--- START Entries ---

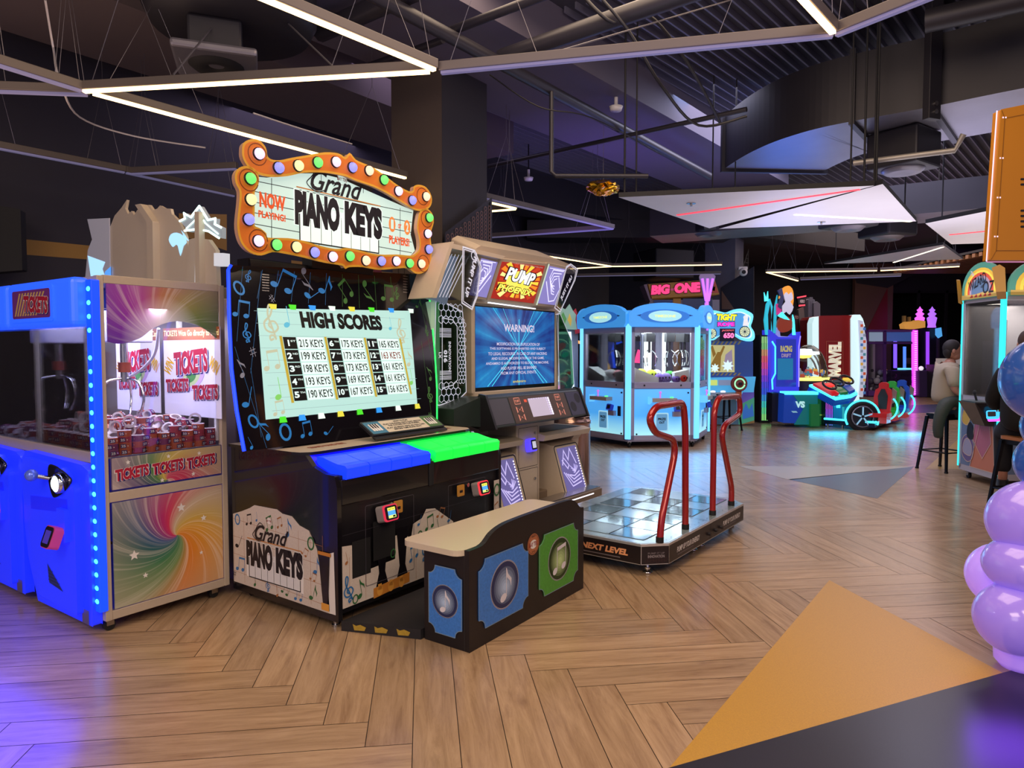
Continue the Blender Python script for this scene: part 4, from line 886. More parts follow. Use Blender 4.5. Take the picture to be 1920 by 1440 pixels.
# keys
KB = P('key_blue', '#1c40e8', .3, 0, '#0a34ff', .9); KG = P('key_green', '#20d850', .3, 0, '#08e83c', .85)
KBb = E('keybed_blue', '#0c10ff', .8); KGb = E('keybed_green', '#04b840', .7)
mb = MB(); 
mb.prism([(.03, .855), (.12, .86), (.22, .90), (.27, .955), (.27, .85), (.03, .84)], .03, WP/2, KBb, Msd); mb.prism([(.03, .855), (.12, .86), (.22, .90), (.27, .955), (.27, .85), (.03, .84)], WP/2, WP-.03, KGb, Msd); mb.build('key_bed', piano)
for side, mt in ((0, KB), (1, KG)):
    x0 = .055+side*(WP/2-.025); n = 4; kw = (WP/2-.07)/n
    for i in range(n):
        mb = MB(); a = x0+i*kw+.003; b = x0+(i+1)*kw-.003
        pr = [(-.012, .838), (-.018, .90), (.0, .915), (.06, .918), (.12, .93), (.18, .945), (.235, .948), (.235, .86)]
        mb.prism(pr, a, b, mt, Msd); mb.build('piano_key', piano, bevel=.006)
# screen face
pb, pt = (.50, .975), (.80, 2.09)       # (y, z) bottom / top
ang = math.atan2(pt[0]-pb[0], pt[1]-pb[1]); Ms = frame((0, pb[0], pb[1]), (1, 0, 0), (0, pt[0]-pb[0], pt[1]-pb[1])); SH = math.hypot(pt[0]-pb[0], pt[1]-pb[1])
ft = PS(.65)
def scr(px, py):
    """photo pixel -> panel coordinates"""
    r = Vector(ray(px, py)); Mi = (Matrix.Translation((PP[0], PP[1], 0)) @ Matrix.Rotation(R(55), 4, 'Z') @ Ms).inverted()
    o = Mi @ Vector((0, 0, H)); q = Mi.to_3x3() @ r; t = -o.z/q.z; return (o.x+q.x*t, o.y+q.y*t)
outl = [scr(*p) for p in ((462, 845), (448, 770), (438, 690), (434, 600), (432, 505), (437, 497), (795, 515), (800, 522), (806, 580), (814, 660), (818, 730), (818, 805))]
mb = MB(); mb.prism(outl, -.02, 0, P('bezel_black', '#121016', .12, coat=.5), Ms)
nbl = P('bezel_blue', '#2a72b0', .3, 0, '#1c6cb8', .35); ngr = P('bezel_green', '#44703c', .3, 0, '#38682c', .22); nln = P('bezel_line', '#30689c', .3, 0, '#245c94', .3); nwh = P('bezel_white', '#8890a8', .3)
def sN(px, py, h, k, m_, rot=0, m2=None): x, y = scr(px, py); note(mb, x, y, h, m_, Ms, .0006, rot, k, m2)
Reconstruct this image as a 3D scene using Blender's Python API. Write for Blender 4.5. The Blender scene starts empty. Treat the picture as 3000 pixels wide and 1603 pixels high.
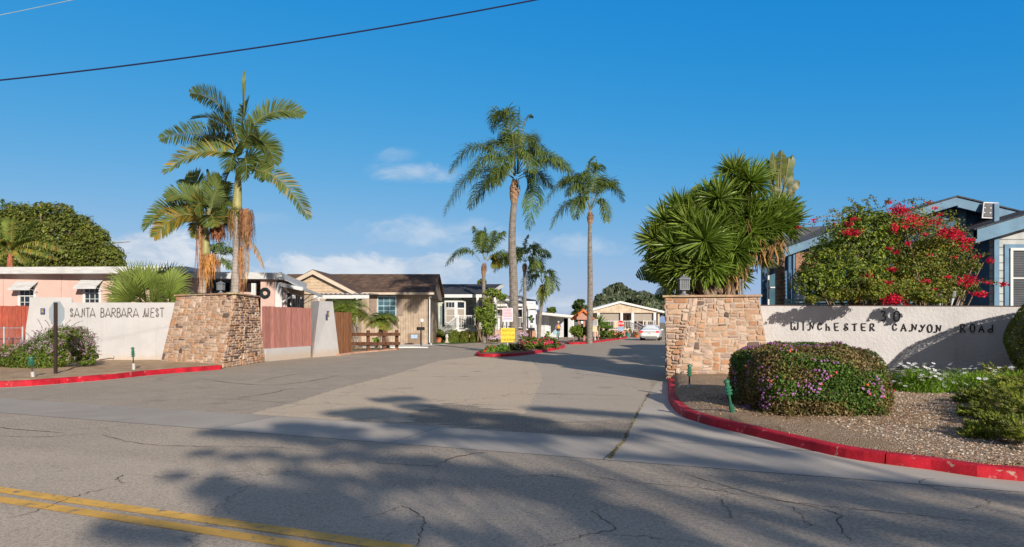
import bpy, math, random
import numpy as np
from mathutils import Vector, Matrix, noise
SC = bpy.context.scene
COL = SC.collection
R = math.radians
# ------------------------------------------------------------------ camera
FPX, CH, HY, CX = 1900.0, 1.7, 945.0, 1500.0        # focal length in photo pixels, eye height, horizon row
cam_d = bpy.data.cameras.new('camera'); cam = bpy.data.objects.new('camera', cam_d); COL.objects.link(cam)
cam.location = (0, 0, CH); cam.rotation_euler = (R(90), 0, 0)
cam_d.sensor_width = 36; cam_d.lens = FPX/3000*36; cam_d.shift_y = (HY-801.5)/3000
cam_d.clip_start = .1; cam_d.clip_end = 5000
SC.camera = cam
# ------------------------------------------------------------------ sun, sky
SUN_AZ, SUN_EL = R(-24), R(21.5)
SD = Vector((math.sin(SUN_AZ)*math.cos(SUN_EL), math.cos(SUN_AZ)*math.cos(SUN_EL), -math.sin(SUN_EL)))
sun_d = bpy.data.lights.new('sun', 'SUN'); sun_d.energy = 4.1; sun_d.angle = R(.55); sun_d.color = (1, .88, .75)
sun = bpy.data.objects.new('sun', sun_d); COL.objects.link(sun)
sun.rotation_euler = SD.to_track_quat('-Z', 'Y').to_euler(); sun.location = (20, -40, 30)
SC.view_settings.view_transform = 'Standard'; SC.view_settings.look = 'None'
SC.view_settings.exposure = .5; SC.view_settings.gamma = 1

class NT:
    """small node-tree writer"""
    def __init__(s, tree): s.t = tree; s.n = tree.nodes; s.l = tree.links
    def new(s, typ, **k):
        n = s.n.new(typ)
        for a, b in k.items(): setattr(n, a, b)
        return n
    def link(s, a, b): s.l.new(a, b)
    def _in(s, sock, v):
        if hasattr(v, 'is_linked') or hasattr(v, 'links'): s.l.new(v, sock)
        elif v is not None: sock.default_value = v
    def math(s, op, a, b=None, c=None, clamp=False):
        n = s.new('ShaderNodeMath', operation=op, use_clamp=clamp)
        s._in(n.inputs[0], a)
        if b is not None: s._in(n.inputs[1], b)
        if c is not None: s._in(n.inputs[2], c)
        return n.outputs[0]
    def mix(s, f, a, b, mode='MIX'):
        n = s.new('ShaderNodeMix', data_type='RGBA', blend_type=mode)
        s._in(n.inputs[0], f); s._in(n.inputs[6], a); s._in(n.inputs[7], b)
        return n.outputs[2]
    def noise(s, vec, scale, detail=4, rough=.55, dist=0):
        n = s.new('ShaderNodeTexNoise'); n.inputs['Scale'].default_value = scale
        n.inputs['Detail'].default_value = detail; n.inputs['Roughness'].default_value = rough
        n.inputs['Distortion'].default_value = dist
        if vec is not None: s.link(vec, n.inputs['Vector'])
        return n.outputs['Fac']
    def ramp(s, f, lo, hi, a=0., b=1.):
        n = s.new('ShaderNodeMapRange'); n.interpolation_type = 'SMOOTHSTEP'
        s._in(n.inputs[0], f); n.inputs[1].default_value = lo; n.inputs[2].default_value = hi
        n.inputs[3].default_value = a; n.inputs[4].default_value = b
        return n.outputs[0]

def c4(c): return (c[0], c[1], c[2], 1)
W = bpy.data.worlds.new('World'); SC.world = W; W.use_nodes = True
w = NT(W.node_tree); w.n.clear()
sky = w.new('ShaderNodeTexSky', sky_type='NISHITA'); sky.sun_disc = False
sky.sun_elevation = SUN_EL; sky.sun_rotation = R(156); sky.altitude = 0; sky.air_density = 1.0; sky.dust_density = .6; sky.ozone_density = 3.0
# grade of the sky's colour: deeper blue overhead, paler at the horizon
hs = w.new('ShaderNodeCombineColor'); sc3 = w.new('ShaderNodeSeparateColor'); w.link(sky.outputs[0], sc3.inputs[0])
for k, (gain, pw, sat) in enumerate(((.105, 2.67, 4.5), (1.33, .62, 90), (4.25, .2, 90))):
    x_ = w.math('MULTIPLY', w.math('POWER', w.math('MAXIMUM', sc3.outputs[k], .001), pw), gain)
    w.link(w.math('DIVIDE', x_, w.math('ADD', 1., w.math('DIVIDE', x_, sat))), hs.inputs[k])
tc = w.new('ShaderNodeTexCoord'); sp = w.new('ShaderNodeSeparateXYZ'); w.link(tc.outputs['Generated'], sp.inputs[0])
yy = w.math('MAXIMUM', w.math('ABSOLUTE', sp.outputs[1]), .05)
U = w.math('DIVIDE', sp.outputs[0], yy); V = w.math('DIVIDE', sp.outputs[2], yy)
cb = w.new('ShaderNodeCombineXYZ'); w.link(U, cb.inputs[0]); w.link(w.math('MULTIPLY', V, 2.0), cb.inputs[1])
n1 = w.noise(cb.outputs[0], 13, 9, .62, .35); n2 = w.noise(cb.outputs[0], 3.5, 3, .5, 0)
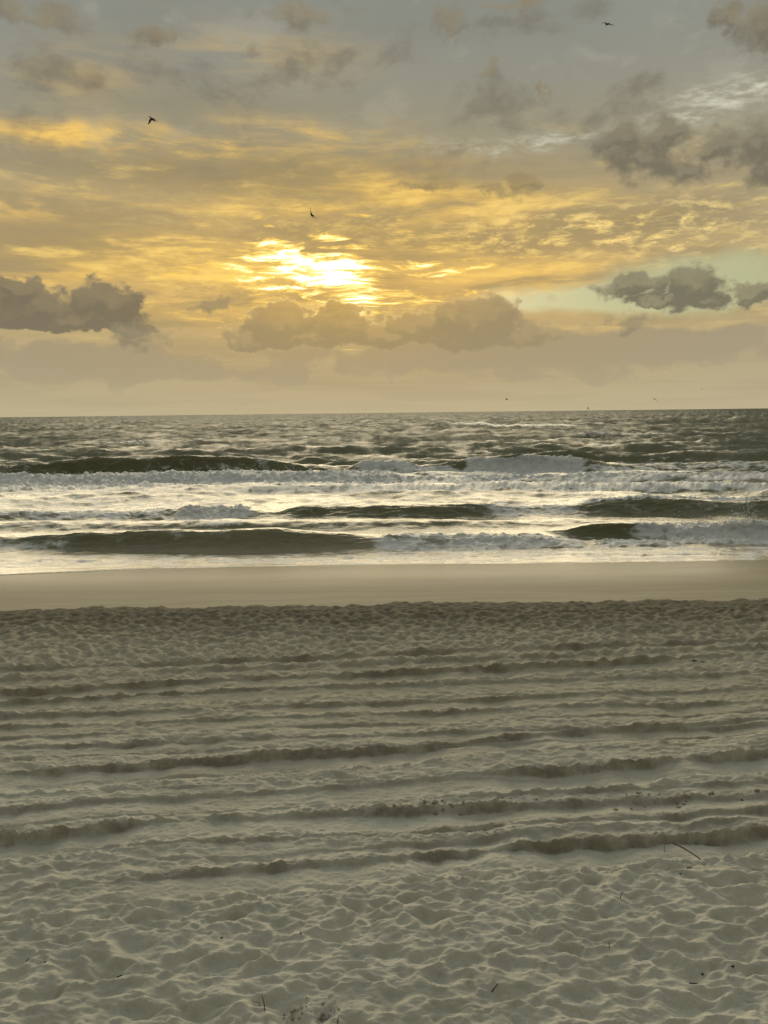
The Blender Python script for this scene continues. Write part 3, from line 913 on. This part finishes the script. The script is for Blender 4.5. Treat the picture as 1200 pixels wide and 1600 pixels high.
# bubbly and deep: light soaks through it, so it shades less than a hard surface of the same shape
nt.put(fb.inputs['Normal'], nt.v('NORMALIZE', nt.v('ADD', S(nt, b2.outputs[0]), (0.0, 0.0, 1.8))))
mx = nt.new('ShaderNodeMixShader')
nt.put(mx.inputs[0], fmask)
nt.t.links.new(p.outputs[0], mx.inputs[1])
nt.t.links.new(fb.outputs[0], mx.inputs[2])
nt.t.links.new(mx.outputs[0], out.inputs[0])
sea.data.materials.append(m_sea)

# ------------------------------------------------------------------ gulls
def plain(name, col, rough=0.8, noise_scale=30.0, var=0.35):
    m, nt, p, out = material(name)
    n = nt.noise(obj_coord(nt), noise_scale, 3.0, 0.6)
    dk = tuple(v * (1 - var) for v in col[:3]) + (1,)
    nt.put(p.inputs['Base Color'], nt.mix(nt.smooth(n, 0.35, 0.65), col, dk))
    p.inputs['Roughness'].default_value = rough
    p.inputs['Specular IOR Level'].default_value = 0.2
    return m


M_BIRD = plain('gull_feathers', (0.055, 0.050, 0.045, 1), 0.75, 14.0)
M_BILL = plain('gull_bill', (0.10, 0.07, 0.03, 1), 0.5, 40.0)


def tag(o, label, cat, group=None, kind=None):
    if label:
        o['label'] = label
    if cat:
        o['category'] = cat
    if group:
        o['group'] = group
    if kind:
        o['kind'] = kind


def ring(bm, c, ax_u, ax_v, n=10):
    return [bm.verts.new(c + ax_u * math.cos(2 * math.pi * k / n) + ax_v * math.sin(2 * math.pi * k / n)) for k in range(n)]


def bridge(bm, a, b):
    n = len(a)
    for k in range(n):
        bm.faces.new((a[k], a[(k + 1) % n], b[(k + 1) % n], b[k]))


def loft(bm, rings):
    for a, b in zip(rings, rings[1:]):
        bridge(bm, a, b)
    bm.faces.new(rings[0][::-1])
    bm.faces.new(rings[-1])


def gull_mesh(name, up_l, up_r, tip_l, tip_r, sweep_l, sweep_r, span=1.15):
    """Nose along +Y. up = dihedral of the arm, tip = dihedral of the hand, sweep = hand swept back (degrees)."""
    bm = bmesh.new()
    prof = [(-.245, .004, .012), (-.215, .055, .010), (-.15, .050, .018), (-.08, .052, .040), (0, .066, .060), (.07, .064, .060),
            (.13, .046, .044), (.165, .032, .034), (.20, .033, .036), (.235, .027, .028), (.26, .012, .013)]
    rs = []
    for (yy_, w, h) in prof:
        rs.append(ring(bm, Vector((0, yy_, 0.018 * max(0, (yy_ - .1) / .15))), Vector((w, 0, 0)), Vector((0, 0, h)), 12))
    loft(bm, rs)
    for sgn, up, tip, sw in ((-1, up_l, tip_l, sweep_l), (1, up_r, tip_r, sweep_r)):
        arm, hand = span * 0.20, span * 0.30
        secs = []
        shoulder = Vector((sgn * .035, .075, .025))
        d1 = Vector((sgn * math.cos(R(up)), math.sin(R(8)), math.sin(R(up)))).normalized()
        d2 = Vector((sgn * math.cos(R(tip)) * math.cos(R(sw)), -math.sin(R(sw)), math.sin(R(tip)) * math.cos(R(sw)))).normalized()
        pts = [(shoulder, .150, .020), (shoulder + d1 * arm * .5, .145, .017), (shoulder + d1 * arm, .135, .014)]
        w0 = shoulder + d1 * arm
        pts += [(w0 + d2 * hand * .35, .112, .010), (w0 + d2 * hand * .7, .075, .008), (w0 + d2 * hand * .92, .038, .006), (w0 + d2 * hand, .010, .004)]
        for i, (c, ch, th_) in enumerate(pts):
            dd = d1 if i < 3 else d2
            nrm = Vector((0, 1, 0)).cross(dd) * (1 if sgn < 0 else -1)
            nrm.normalize()
            cc = c + Vector((0, -ch * .45, 0))
            secs.append(ring(bm, cc, Vector((0, ch * .5, 0)), nrm * th_, 10))
        loft(bm, secs)
    bmesh.ops.recalc_face_normals(bm, faces=bm.faces)
    me = bpy.data.meshes.new(name)
    bm.to_mesh(me)
    bm.free()
    for f in me.polygons:
        f.use_smooth = True
    return me


def bill_mesh():
    bm = bmesh.new()
    rs = [ring(bm, Vector((0, .250, .018)), Vector((.010, 0, 0)), Vector((0, 0, .011)), 8),
          ring(bm, Vector((0, .275, .016)), Vector((.007, 0, 0)), Vector((0, 0, .009)), 8),
          ring(bm, Vector((0, .300, .010)), Vector((.002, 0, 0)), Vector((0, 0, .003)), 8)]
    loft(bm, rs)
    me = bpy.data.meshes.new('bill')
    bm.to_mesh(me)
    bm.free()
    return me


BILL = bill_mesh()
BILL.materials.append(M_BILL)


def direction(az, el):
    return Vector((math.sin(R(az)) * math.cos(R(el)), math.cos(R(az)) * math.cos(R(el)), math.sin(R(el))))


# (azimuth, elevation, distance, heading about Z, pitch, bank, wing angles, label)
GULLS = [
    ((-15.55, 19.16, 0.04, 0.04, 1.00), 52, (95, 6, 35), (-38, 12, -62, 5, 20, 40), 'dark gull high at the left with one wing hanging down'),
    ((-4.91, 13.76, 0.05, 0.04, 1.00), 52, (60, 14, 62), (18, 8, 24, -4, 16, 22), 'dark gull banking steeply just above the bright sun gap'),
    ((15.52, 24.08, 0.04, 0.03, 1.00), 70, (22, 3, 8), (6, 10, -26, -6, 18, 30), 'dark gull gliding on drooped wings near the top of the sky'),
    ((9.08, 0.86, 0.05, 0.05, 1.00), 120, (70, 0, 12), (30, 4, -50, -6, 20, 20), 'small dark gull flapping low above the sea right of the middle'),
    ((19.30, 0.71, 0.04, 0.04, 1.00), 125, (15, 4, 32), (12, 12, -24, -20, 15, 15), 'small gull tilted in a slanting arc low over the sea at the right'),
    ((22.32, 1.35, 0.04, 0.04, 1.00), 290, (40, 0, 10), (15, 15, -15, -15, 15, 15), 'tiny speck of a gull farthest to the right over the sea'),
    ((14.83, 0.10, 0.04, 0.05, 1.00), 170, (80, 2, -5), (72, 60, 60, 45, 25, 25), 'gull with raised wings skimming the horizon line'),
    ((-1.28, 0.25, 0.05, 0.05, 1.00), 330, (70, 0, 5), (20, 15, -15, -15, 15, 15), 'tiny gull just over the horizon below the golden heaped cloud'),
    ((-15.21, 0.58, 0.04, 0.05, 1.00), 380, (110, 0, -8), (25, 15, -10, -15, 15, 15), 'tiny gull just over the horizon on the left'),
    ((-8.11, 0.60, 0.05, 0.05, 1.00), 380, (60, 0, 8), (22, 15, -12, -15, 15, 15), 'tiny gull over the horizon below the left end of the golden cloud'),
]
for (pos, dist, (hd, pt, bk), wings, label) in GULLS:
    me = gull_mesh('gull', *wings)
    me.materials.append(M_BIRD)
    o = bpy.data.objects.new('gull', me)
    COL.objects.link(o)
    o.location = Vector((0, 0, EYE_H)) + direction(pos[0], pos[1]) * dist
    o.rotation_mode = 'ZXY'
    o.rotation_euler = (R(pt), R(bk), R(hd))
    tag(o, label, 'gull', 'gulls flying over the sea')
    bl = bpy.data.objects.new('bill', BILL)
    COL.objects.link(bl)
    bl.parent = o


# ------------------------------------------------------------------ things lying on the sand
def ground_z(x, y):
    return float(sand_height(np.array([[x]]), np.array([[y]]))[0, 0])


def tube(name, pts, r0, r1, mat, parent=None, sides=7):
    bm = bmesh.new()
    rs = []
    P = [Vector(p) for p in pts]
    for i, c in enumerate(P):
        d = (P[min(i + 1, len(P) - 1)] - P[max(i - 1, 0)]).normalized()
        u = d.orthogonal().normalized()
        v = d.cross(u)
        r = r0 + (r1 - r0) * i / (len(P) - 1)
        rs.append(ring(bm, c, u * r, v * r, sides))
    # keep rings aligned
    loft(bm, rs)
    bmesh.ops.recalc_face_normals(bm, faces=bm.faces)
    me = bpy.data.meshes.new(name)
    bm.to_mesh(me)
    bm.free()
    for f in me.polygons:
        f.use_smooth = True
    me.materials.append(mat)
    o = bpy.data.objects.new(name, me)
    COL.objects.link(o)
    if parent:
        o.parent = parent
    return o


M_REED = plain('dry_reed', (0.060, 0.032, 0.018, 1), 0.7, 60.0)
M_STALK = plain('grass_stalk', (0.12, 0.095, 0.05, 1), 0.8, 60.0)
M_TWIG = plain('drift_twig', (0.035, 0.026, 0.018, 1), 0.85, 60.0)
M_CLOD = plain('damp_clod', (0.45, 0.41, 0.33, 1), 0.95, 45.0, 0.45)
M_PEBBLE = plain('dark_pebble', (0.05, 0.045, 0.04, 1), 0.6, 50.0)


def span(p, q, n, lift0, lift1, sag=0.0):
    pts = []
    for k in range(n):
        t = k / (n - 1)
        x, y = p[0] + (q[0] - p[0]) * t, p[1] + (q[1] - p[1]) * t
        pts.append((x, y, t))
    z0, z1 = ground_z(*p) + lift0, ground_z(*q) + lift1
    return [(x, y, z0 + (z1 - z0) * t + sag * math.sin(math.pi * t)) for (x, y, t) in pts]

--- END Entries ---

Task prompt →
Up in the listing, locate the line with "Reconstruct this image"; print it and every line after it down to the line with "SC.view_settings.exposure = .5;", which is included too. Skip the pictures.

Correct output →
Reconstruct this image as a 3D scene using Blender's Python API. Write for Blender 4.5. The Blender scene starts empty. Treat the picture as 3000 pixels wide and 1603 pixels high.
import bpy, math, random
import numpy as np
from mathutils import Vector, Matrix, noise
SC = bpy.context.scene
COL = SC.collection
R = math.radians
# ------------------------------------------------------------------ camera
FPX, CH, HY, CX = 1900.0, 1.7, 945.0, 1500.0        # focal length in photo pixels, eye height, horizon row
cam_d = bpy.data.cameras.new('camera'); cam = bpy.data.objects.new('camera', cam_d); COL.objects.link(cam)
cam.location = (0, 0, CH); cam.rotation_euler = (R(90), 0, 0)
cam_d.sensor_width = 36; cam_d.lens = FPX/3000*36; cam_d.shift_y = (HY-801.5)/3000
cam_d.clip_start = .1; cam_d.clip_end = 5000
SC.camera = cam
# ------------------------------------------------------------------ sun, sky
SUN_AZ, SUN_EL = R(-24), R(21.5)
SD = Vector((math.sin(SUN_AZ)*math.cos(SUN_EL), math.cos(SUN_AZ)*math.cos(SUN_EL), -math.sin(SUN_EL)))
sun_d = bpy.data.lights.new('sun', 'SUN'); sun_d.energy = 4.1; sun_d.angle = R(.55); sun_d.color = (1, .88, .75)
sun = bpy.data.objects.new('sun', sun_d); COL.objects.link(sun)
sun.rotation_euler = SD.to_track_quat('-Z', 'Y').to_euler(); sun.location = (20, -40, 30)
SC.view_settings.view_transform = 'Standard'; SC.view_settings.look = 'None'
SC.view_settings.exposure = .5; SC.view_settings.gamma = 1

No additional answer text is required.